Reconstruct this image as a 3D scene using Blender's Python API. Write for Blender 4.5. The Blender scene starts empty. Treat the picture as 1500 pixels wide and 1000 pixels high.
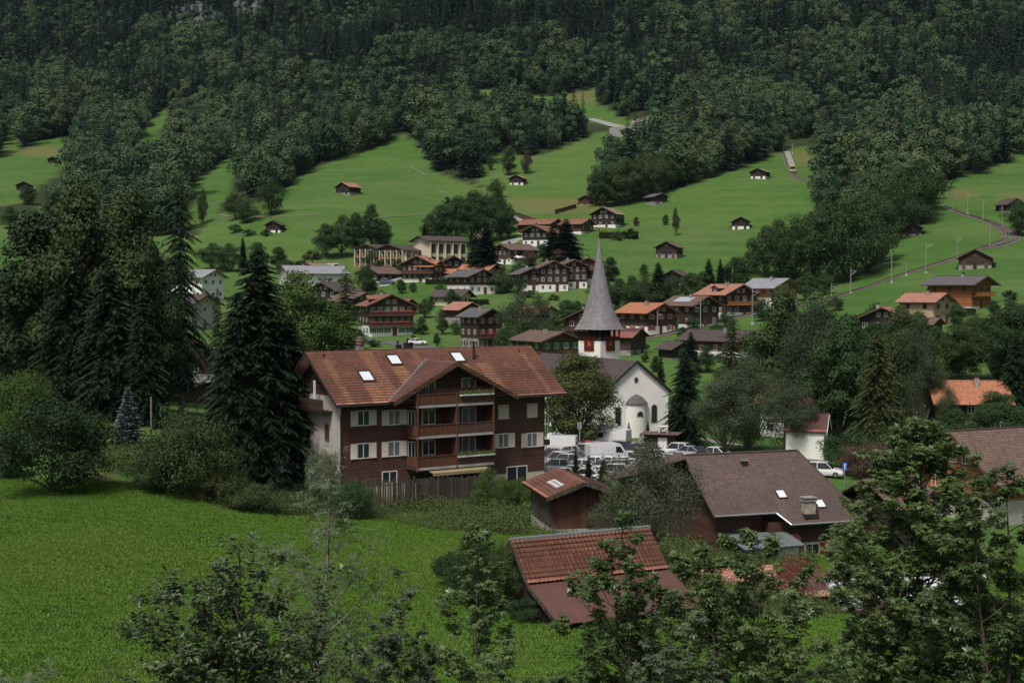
import bpy, math, random
import numpy as np
from mathutils import Vector, Matrix
from mathutils.bvhtree import BVHTree

# ------------------------------------------------------------------ camera, sky, sun, exposure
S = bpy.context.scene
COL = S.collection
F_PX = 2083.0                      # focal length in pixels of the 1500 px wide photograph
PITCH = math.atan((500.0 - 425.0) / F_PX)
cam = bpy.data.cameras.new("camera")
cam.sensor_width = 36.0
cam.lens = 36.0 * F_PX / 1500.0
cam.clip_start = 0.3
cam.clip_end = 6000.0
cam_ob = bpy.data.objects.new("camera", cam)
COL.objects.link(cam_ob)
cam_ob.location = (0, 0, 0)
cam_ob.rotation_euler = (math.pi / 2 - PITCH, 0, 0)
S.camera = cam_ob

SUN_EL, SUN_AZ = math.radians(58), math.radians(205)   # azimuth clockwise from +Y: behind the camera, a little to its left
w = bpy.data.worlds.new("World")
S.world = w
w.use_nodes = True
nt = w.node_tree
nt.nodes.clear()
sky = nt.nodes.new("ShaderNodeTexSky")
sky.sky_type = 'NISHITA'
sky.sun_disc = False
sky.sun_elevation = SUN_EL
sky.sun_rotation = SUN_AZ
sky.air_density = 1.0
sky.dust_density = 6.0
sky.ozone_density = 1.0
bg = nt.nodes.new("ShaderNodeBackground")
bg.inputs['Strength'].default_value = 0.075
wo = nt.nodes.new("ShaderNodeOutputWorld")
nt.links.new(sky.outputs[0], bg.inputs[0])
nt.links.new(bg.outputs[0], wo.inputs[0])

sun = bpy.data.lights.new("sun", 'SUN')
sun.energy = 2.7
sun.angle = math.radians(11)
sun.color = (1.0, 0.965, 0.92)
sun_ob = bpy.data.objects.new("sun", sun)
COL.objects.link(sun_ob)
sd = Vector((math.sin(SUN_AZ) * math.cos(SUN_EL), math.cos(SUN_AZ) * math.cos(SUN_EL), math.sin(SUN_EL)))
sun_ob.rotation_euler = sd.to_track_quat('Z', 'Y').to_euler()
sun_ob.location = sd * 50

S.view_settings.view_transform = 'Standard'
S.view_settings.look = 'None'
S.view_settings.exposure = 0.08
S.view_settings.gamma = 1.0
S.render.engine = 'CYCLES'
S.cycles.use_denoising = True
S.cycles.max_bounces = 5
S.cycles.diffuse_bounces = 3
S.cycles.glossy_bounces = 2
S.cycles.transmission_bounces = 2
S.cycles.volume_bounces = 0
S.cycles.transparent_max_bounces = 8

RNG = random.Random(7)
NP = np.random.default_rng(11)
PI = math.pi
R = math.radians

# ------------------------------------------------------------------ helpers
def pxray(px, py):
    f = Vector((0, math.cos(PITCH), -math.sin(PITCH)))
    u = Vector((0, math.sin(PITCH), math.cos(PITCH)))
    return f + Vector(((px - 750) / F_PX, 0, 0)) + u * ((500 - py) / F_PX)

def at(px, py, y):
    d = pxray(px, py)
    return d * (y / d.y)

def project(P):
    P = np.asarray(P)
    cf, sf = math.cos(PITCH), math.sin(PITCH)
    d = P[..., 1] * cf - P[..., 2] * sf
    v = P[..., 1] * sf + P[..., 2] * cf
    return 750 + F_PX * P[..., 0] / d, 500 - F_PX * v / d

def tag(o, label=None, cat=None, group=None, kind=None):
    if label: o['label'] = label
    if cat: o['category'] = cat
    if group: o['group'] = group
    if kind: o['kind'] = kind
    return o

def empty(name, loc, rz=0, label=None, cat=None, group=None):
    o = bpy.data.objects.new(name, None)
    COL.objects.link(o)
    o.location = loc
    o.rotation_euler = (0, 0, rz)
    return tag(o, label, cat, group)

def link(name, me, parent=None, loc=(0, 0, 0), rot=(0, 0, 0)):
    o = bpy.data.objects.new(name, me)
    COL.objects.link(o)
    o.parent = parent
    o.location = loc
    o.rotation_euler = rot
    return o

KIDS = {}
def copy_tree(o, parent=None, kids=None):
    c = o.copy()
    COL.objects.link(c)
    c.parent = parent
    for ch in (o.children if kids is None else kids.get(o, ())):
        copy_tree(ch, c, kids)
    return c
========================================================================
▶ Problem requirements
Output the lines above in full and exactly as given, omitting any pictures.

▶ Solution for this exercise
Reconstruct this image as a 3D scene using Blender's Python API. Write for Blender 4.5. The Blender scene starts empty. Treat the picture as 1500 pixels wide and 1000 pixels high.
import bpy, math, random
import numpy as np
from mathutils import Vector, Matrix
from mathutils.bvhtree import BVHTree

# ------------------------------------------------------------------ camera, sky, sun, exposure
S = bpy.context.scene
COL = S.collection
F_PX = 2083.0                      # focal length in pixels of the 1500 px wide photograph
PITCH = math.atan((500.0 - 425.0) / F_PX)
cam = bpy.data.cameras.new("camera")
cam.sensor_width = 36.0
cam.lens = 36.0 * F_PX / 1500.0
cam.clip_start = 0.3
cam.clip_end = 6000.0
cam_ob = bpy.data.objects.new("camera", cam)
COL.objects.link(cam_ob)
cam_ob.location = (0, 0, 0)
cam_ob.rotation_euler = (math.pi / 2 - PITCH, 0, 0)
S.camera = cam_ob

SUN_EL, SUN_AZ = math.radians(58), math.radians(205)   # azimuth clockwise from +Y: behind the camera, a little to its left
w = bpy.data.worlds.new("World")
S.world = w
w.use_nodes = True
nt = w.node_tree
nt.nodes.clear()
sky = nt.nodes.new("ShaderNodeTexSky")
sky.sky_type = 'NISHITA'
sky.sun_disc = False
sky.sun_elevation = SUN_EL
sky.sun_rotation = SUN_AZ
sky.air_density = 1.0
sky.dust_density = 6.0
sky.ozone_density = 1.0
bg = nt.nodes.new("ShaderNodeBackground")
bg.inputs['Strength'].default_value = 0.075
wo = nt.nodes.new("ShaderNodeOutputWorld")
nt.links.new(sky.outputs[0], bg.inputs[0])
nt.links.new(bg.outputs[0], wo.inputs[0])

sun = bpy.data.lights.new("sun", 'SUN')
sun.energy = 2.7
sun.angle = math.radians(11)
sun.color = (1.0, 0.965, 0.92)
sun_ob = bpy.data.objects.new("sun", sun)
COL.objects.link(sun_ob)
sd = Vector((math.sin(SUN_AZ) * math.cos(SUN_EL), math.cos(SUN_AZ) * math.cos(SUN_EL), math.sin(SUN_EL)))
sun_ob.rotation_euler = sd.to_track_quat('Z', 'Y').to_euler()
sun_ob.location = sd * 50

S.view_settings.view_transform = 'Standard'
S.view_settings.look = 'None'
S.view_settings.exposure = 0.08
S.view_settings.gamma = 1.0
S.render.engine = 'CYCLES'
S.cycles.use_denoising = True
S.cycles.max_bounces = 5
S.cycles.diffuse_bounces = 3
S.cycles.glossy_bounces = 2
S.cycles.transmission_bounces = 2
S.cycles.volume_bounces = 0
S.cycles.transparent_max_bounces = 8

RNG = random.Random(7)
NP = np.random.default_rng(11)
PI = math.pi
R = math.radians

# ------------------------------------------------------------------ helpers
def pxray(px, py):
    f = Vector((0, math.cos(PITCH), -math.sin(PITCH)))
    u = Vector((0, math.sin(PITCH), math.cos(PITCH)))
    return f + Vector(((px - 750) / F_PX, 0, 0)) + u * ((500 - py) / F_PX)

def at(px, py, y):
    d = pxray(px, py)
    return d * (y / d.y)

def project(P):
    P = np.asarray(P)
    cf, sf = math.cos(PITCH), math.sin(PITCH)
    d = P[..., 1] * cf - P[..., 2] * sf
    v = P[..., 1] * sf + P[..., 2] * cf
    return 750 + F_PX * P[..., 0] / d, 500 - F_PX * v / d

def tag(o, label=None, cat=None, group=None, kind=None):
    if label: o['label'] = label
    if cat: o['category'] = cat
    if group: o['group'] = group
    if kind: o['kind'] = kind
    return o

def empty(name, loc, rz=0, label=None, cat=None, group=None):
    o = bpy.data.objects.new(name, None)
    COL.objects.link(o)
    o.location = loc
    o.rotation_euler = (0, 0, rz)
    return tag(o, label, cat, group)

def link(name, me, parent=None, loc=(0, 0, 0), rot=(0, 0, 0)):
    o = bpy.data.objects.new(name, me)
    COL.objects.link(o)
    o.parent = parent
    o.location = loc
    o.rotation_euler = rot
    return o

KIDS = {}
def copy_tree(o, parent=None, kids=None):
    c = o.copy()
    COL.objects.link(c)
    c.parent = parent
    for ch in (o.children if kids is None else kids.get(o, ())):
        copy_tree(ch, c, kids)
    return c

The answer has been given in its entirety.